TASK DIRECTIONS: Locate the line that contains "b7 = board('walnut_board', 'taupe". Print it and each following line through the end of the listing, verbatim, and nothing more.

SOURCE RECORDS:
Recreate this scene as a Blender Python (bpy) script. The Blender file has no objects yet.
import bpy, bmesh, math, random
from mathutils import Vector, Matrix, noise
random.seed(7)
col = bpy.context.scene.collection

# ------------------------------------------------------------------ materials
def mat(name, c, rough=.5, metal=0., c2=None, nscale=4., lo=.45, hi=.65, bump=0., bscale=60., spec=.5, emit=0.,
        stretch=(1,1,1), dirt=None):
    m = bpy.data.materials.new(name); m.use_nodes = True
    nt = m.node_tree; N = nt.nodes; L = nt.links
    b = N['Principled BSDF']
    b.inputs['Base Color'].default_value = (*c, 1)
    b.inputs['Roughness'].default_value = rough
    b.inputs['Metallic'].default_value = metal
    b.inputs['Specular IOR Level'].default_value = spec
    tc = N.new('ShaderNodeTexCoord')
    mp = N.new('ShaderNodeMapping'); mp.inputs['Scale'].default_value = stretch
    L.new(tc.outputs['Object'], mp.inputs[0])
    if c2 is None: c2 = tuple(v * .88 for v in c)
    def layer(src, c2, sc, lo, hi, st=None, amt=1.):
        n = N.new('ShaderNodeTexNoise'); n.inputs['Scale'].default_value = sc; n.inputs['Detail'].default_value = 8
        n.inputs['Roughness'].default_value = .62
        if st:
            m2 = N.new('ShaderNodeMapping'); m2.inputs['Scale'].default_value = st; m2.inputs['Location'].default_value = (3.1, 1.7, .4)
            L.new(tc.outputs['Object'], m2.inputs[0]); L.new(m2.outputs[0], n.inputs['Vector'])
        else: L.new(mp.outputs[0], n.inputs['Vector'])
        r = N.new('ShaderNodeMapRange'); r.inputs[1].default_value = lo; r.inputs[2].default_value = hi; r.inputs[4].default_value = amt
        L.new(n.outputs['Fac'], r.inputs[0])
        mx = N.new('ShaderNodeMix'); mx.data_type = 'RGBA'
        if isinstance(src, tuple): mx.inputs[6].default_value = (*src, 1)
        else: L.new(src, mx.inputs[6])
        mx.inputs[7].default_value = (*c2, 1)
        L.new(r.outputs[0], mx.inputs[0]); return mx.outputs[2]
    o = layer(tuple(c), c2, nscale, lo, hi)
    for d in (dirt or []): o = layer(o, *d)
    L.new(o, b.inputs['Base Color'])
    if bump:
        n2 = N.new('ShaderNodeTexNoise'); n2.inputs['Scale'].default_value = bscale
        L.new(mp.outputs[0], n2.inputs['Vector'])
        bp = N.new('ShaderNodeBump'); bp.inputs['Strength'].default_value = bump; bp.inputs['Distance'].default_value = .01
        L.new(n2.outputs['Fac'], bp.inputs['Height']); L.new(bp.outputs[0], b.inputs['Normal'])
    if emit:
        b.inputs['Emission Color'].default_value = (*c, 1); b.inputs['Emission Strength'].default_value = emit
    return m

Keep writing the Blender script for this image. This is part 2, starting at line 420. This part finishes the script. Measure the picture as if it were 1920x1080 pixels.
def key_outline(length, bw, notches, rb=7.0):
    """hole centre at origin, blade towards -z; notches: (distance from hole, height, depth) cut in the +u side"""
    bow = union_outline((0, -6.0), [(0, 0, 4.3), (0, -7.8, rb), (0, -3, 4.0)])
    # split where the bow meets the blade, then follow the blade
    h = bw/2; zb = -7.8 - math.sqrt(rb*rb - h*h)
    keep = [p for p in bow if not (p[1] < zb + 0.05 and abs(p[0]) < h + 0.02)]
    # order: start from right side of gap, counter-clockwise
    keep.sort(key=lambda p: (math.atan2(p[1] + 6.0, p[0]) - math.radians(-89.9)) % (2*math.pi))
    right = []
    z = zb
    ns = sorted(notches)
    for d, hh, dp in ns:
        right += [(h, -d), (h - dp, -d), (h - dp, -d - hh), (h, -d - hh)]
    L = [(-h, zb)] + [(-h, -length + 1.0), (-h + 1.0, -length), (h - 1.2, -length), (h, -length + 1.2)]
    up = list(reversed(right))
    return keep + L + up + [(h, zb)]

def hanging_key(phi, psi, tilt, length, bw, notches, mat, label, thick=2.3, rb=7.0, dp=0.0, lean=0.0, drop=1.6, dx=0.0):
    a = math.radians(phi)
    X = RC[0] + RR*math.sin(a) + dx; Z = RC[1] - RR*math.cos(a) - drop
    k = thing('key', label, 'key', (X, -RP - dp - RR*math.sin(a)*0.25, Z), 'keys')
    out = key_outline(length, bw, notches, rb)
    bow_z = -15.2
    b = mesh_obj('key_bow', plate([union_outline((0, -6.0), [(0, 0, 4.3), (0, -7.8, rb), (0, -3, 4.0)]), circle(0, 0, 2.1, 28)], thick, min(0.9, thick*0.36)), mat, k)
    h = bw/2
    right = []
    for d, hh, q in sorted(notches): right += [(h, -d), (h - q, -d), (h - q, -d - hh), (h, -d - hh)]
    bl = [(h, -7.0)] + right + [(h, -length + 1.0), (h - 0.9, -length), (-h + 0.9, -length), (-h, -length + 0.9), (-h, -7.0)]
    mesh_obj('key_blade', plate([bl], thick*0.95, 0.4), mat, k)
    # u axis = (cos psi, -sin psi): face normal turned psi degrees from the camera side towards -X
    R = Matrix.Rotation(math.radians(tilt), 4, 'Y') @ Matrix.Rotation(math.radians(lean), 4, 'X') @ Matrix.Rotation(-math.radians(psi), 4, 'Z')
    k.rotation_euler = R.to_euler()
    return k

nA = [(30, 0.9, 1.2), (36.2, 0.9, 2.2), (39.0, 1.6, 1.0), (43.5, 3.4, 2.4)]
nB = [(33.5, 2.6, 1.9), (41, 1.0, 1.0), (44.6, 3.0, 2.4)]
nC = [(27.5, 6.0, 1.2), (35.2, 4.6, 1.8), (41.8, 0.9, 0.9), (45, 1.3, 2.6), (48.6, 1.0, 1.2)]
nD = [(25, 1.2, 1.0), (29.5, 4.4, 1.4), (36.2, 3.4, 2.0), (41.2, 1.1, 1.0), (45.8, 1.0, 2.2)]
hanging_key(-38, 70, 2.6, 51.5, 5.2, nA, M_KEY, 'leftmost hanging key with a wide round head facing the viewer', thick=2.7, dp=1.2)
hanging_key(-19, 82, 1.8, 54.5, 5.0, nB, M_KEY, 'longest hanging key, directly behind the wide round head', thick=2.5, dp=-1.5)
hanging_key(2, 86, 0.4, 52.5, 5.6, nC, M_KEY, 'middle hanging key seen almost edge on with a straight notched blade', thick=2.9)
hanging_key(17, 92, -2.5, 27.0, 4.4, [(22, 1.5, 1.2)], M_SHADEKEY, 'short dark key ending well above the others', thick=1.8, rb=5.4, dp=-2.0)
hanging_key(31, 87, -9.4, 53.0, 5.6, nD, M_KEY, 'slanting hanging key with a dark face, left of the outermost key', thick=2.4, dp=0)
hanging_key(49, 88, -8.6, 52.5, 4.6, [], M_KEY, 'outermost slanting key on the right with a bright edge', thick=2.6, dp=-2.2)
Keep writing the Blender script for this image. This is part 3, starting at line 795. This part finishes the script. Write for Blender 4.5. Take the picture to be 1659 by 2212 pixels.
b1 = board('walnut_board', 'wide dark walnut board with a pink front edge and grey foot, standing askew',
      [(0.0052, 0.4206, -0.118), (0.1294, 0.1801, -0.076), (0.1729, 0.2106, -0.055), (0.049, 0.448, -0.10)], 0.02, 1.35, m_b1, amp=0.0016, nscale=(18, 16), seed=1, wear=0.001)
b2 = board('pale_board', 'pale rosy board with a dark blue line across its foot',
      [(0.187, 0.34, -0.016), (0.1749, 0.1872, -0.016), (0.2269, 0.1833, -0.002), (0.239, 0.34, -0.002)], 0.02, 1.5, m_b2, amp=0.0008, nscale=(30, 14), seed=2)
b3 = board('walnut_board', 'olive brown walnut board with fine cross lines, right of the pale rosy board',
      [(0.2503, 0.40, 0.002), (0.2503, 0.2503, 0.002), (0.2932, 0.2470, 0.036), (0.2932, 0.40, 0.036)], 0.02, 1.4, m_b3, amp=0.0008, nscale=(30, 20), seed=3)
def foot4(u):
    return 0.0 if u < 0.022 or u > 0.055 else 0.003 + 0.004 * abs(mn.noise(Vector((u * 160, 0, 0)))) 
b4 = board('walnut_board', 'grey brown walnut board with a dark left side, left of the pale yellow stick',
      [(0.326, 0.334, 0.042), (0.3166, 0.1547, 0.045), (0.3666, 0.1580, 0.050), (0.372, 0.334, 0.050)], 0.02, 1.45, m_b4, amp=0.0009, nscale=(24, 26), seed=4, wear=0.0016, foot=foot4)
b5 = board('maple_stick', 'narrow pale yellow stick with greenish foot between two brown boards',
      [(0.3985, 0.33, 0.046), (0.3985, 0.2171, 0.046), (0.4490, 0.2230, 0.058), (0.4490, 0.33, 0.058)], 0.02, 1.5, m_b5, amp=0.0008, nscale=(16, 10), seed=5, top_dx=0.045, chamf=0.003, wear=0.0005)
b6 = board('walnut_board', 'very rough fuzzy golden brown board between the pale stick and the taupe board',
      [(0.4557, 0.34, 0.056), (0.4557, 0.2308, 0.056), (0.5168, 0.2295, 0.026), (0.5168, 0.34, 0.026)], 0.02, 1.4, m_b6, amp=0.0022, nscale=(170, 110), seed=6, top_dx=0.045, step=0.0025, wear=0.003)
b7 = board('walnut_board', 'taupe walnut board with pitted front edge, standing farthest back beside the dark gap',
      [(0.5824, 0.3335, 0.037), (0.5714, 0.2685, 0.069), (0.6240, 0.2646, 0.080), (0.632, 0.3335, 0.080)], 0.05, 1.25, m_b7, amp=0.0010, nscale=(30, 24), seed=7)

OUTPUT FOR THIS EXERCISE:
b7 = board('walnut_board', 'taupe walnut board with pitted front edge, standing farthest back beside the dark gap',
      [(0.5824, 0.3335, 0.037), (0.5714, 0.2685, 0.069), (0.6240, 0.2646, 0.080), (0.632, 0.3335, 0.080)], 0.05, 1.25, m_b7, amp=0.0010, nscale=(30, 24), seed=7)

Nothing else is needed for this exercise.